Madsen (Sideways) and DeVito (Batman Returns) are highly underutilized in the film, and perhaps again that has to do with the fact that Johnson is such a green filmmaker. He never really offers the viewer any thrilling insight or unique vision inside the mind of James or any other similar teenager. It’s punk skaters, hooked on music and weed, walking around all hours of the night in downtown Portland hoping to find a purpose in life. In the final thirty minutes of the film, things do seem to come together; the “big secret” would have been far more beneficial to the audience had it come in the beginning because we fail to empathize with his pain until it’s revealed.

All The Wilderness (previous titled The Wilderness of James is similar in many ways to The Perks of Being a Wallflower, but nowhere near as brilliant, emotional, or inspired.

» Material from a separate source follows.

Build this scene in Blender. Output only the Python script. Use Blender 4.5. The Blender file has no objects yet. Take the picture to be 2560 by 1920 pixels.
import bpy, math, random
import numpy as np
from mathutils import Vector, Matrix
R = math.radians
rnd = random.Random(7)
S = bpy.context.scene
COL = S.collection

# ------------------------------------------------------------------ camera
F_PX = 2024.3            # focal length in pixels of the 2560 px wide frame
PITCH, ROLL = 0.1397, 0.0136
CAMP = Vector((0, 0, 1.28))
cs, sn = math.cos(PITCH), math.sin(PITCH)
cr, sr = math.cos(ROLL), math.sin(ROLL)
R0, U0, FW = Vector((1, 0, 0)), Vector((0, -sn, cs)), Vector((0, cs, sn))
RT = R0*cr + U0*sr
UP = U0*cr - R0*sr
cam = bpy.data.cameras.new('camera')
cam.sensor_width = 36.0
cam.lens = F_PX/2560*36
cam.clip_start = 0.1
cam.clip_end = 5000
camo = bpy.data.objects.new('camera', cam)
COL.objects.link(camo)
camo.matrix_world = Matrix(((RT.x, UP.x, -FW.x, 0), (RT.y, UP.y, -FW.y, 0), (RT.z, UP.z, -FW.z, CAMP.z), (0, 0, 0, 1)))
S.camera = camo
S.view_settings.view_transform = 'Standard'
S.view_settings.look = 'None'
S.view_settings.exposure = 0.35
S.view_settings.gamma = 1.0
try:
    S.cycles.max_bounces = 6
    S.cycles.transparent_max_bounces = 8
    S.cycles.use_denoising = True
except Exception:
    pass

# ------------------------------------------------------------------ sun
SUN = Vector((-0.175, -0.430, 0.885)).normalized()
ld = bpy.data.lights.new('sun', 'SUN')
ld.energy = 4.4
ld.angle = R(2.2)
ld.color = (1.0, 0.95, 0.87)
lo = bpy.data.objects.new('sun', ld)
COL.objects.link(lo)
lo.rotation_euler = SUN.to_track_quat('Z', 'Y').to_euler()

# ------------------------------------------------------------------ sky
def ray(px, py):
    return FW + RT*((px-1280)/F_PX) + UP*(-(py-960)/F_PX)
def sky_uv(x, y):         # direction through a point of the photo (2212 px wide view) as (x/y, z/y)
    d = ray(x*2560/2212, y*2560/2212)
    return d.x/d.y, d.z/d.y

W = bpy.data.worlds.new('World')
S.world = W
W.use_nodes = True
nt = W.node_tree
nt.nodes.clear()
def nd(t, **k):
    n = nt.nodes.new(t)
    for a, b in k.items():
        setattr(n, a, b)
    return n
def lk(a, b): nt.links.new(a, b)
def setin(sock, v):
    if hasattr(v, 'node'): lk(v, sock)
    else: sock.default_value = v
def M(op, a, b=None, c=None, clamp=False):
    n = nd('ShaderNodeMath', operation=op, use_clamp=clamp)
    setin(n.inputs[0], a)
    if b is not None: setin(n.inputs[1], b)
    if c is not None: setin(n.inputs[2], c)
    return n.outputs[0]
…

McPhee never takes us inside his pain the way Logan Lerman did, but it’s the connection with the audience that never happens here. Portland is portrayed much like James mood: grungy and off-putting. The film only finds it’s voice when it’s too late, the characters come to life at the ending instead of the beginning, and it always feels as if it could be better, as if some interesting script was left unwritten.

Final Thought

Lost in its own lackluster Wilderness.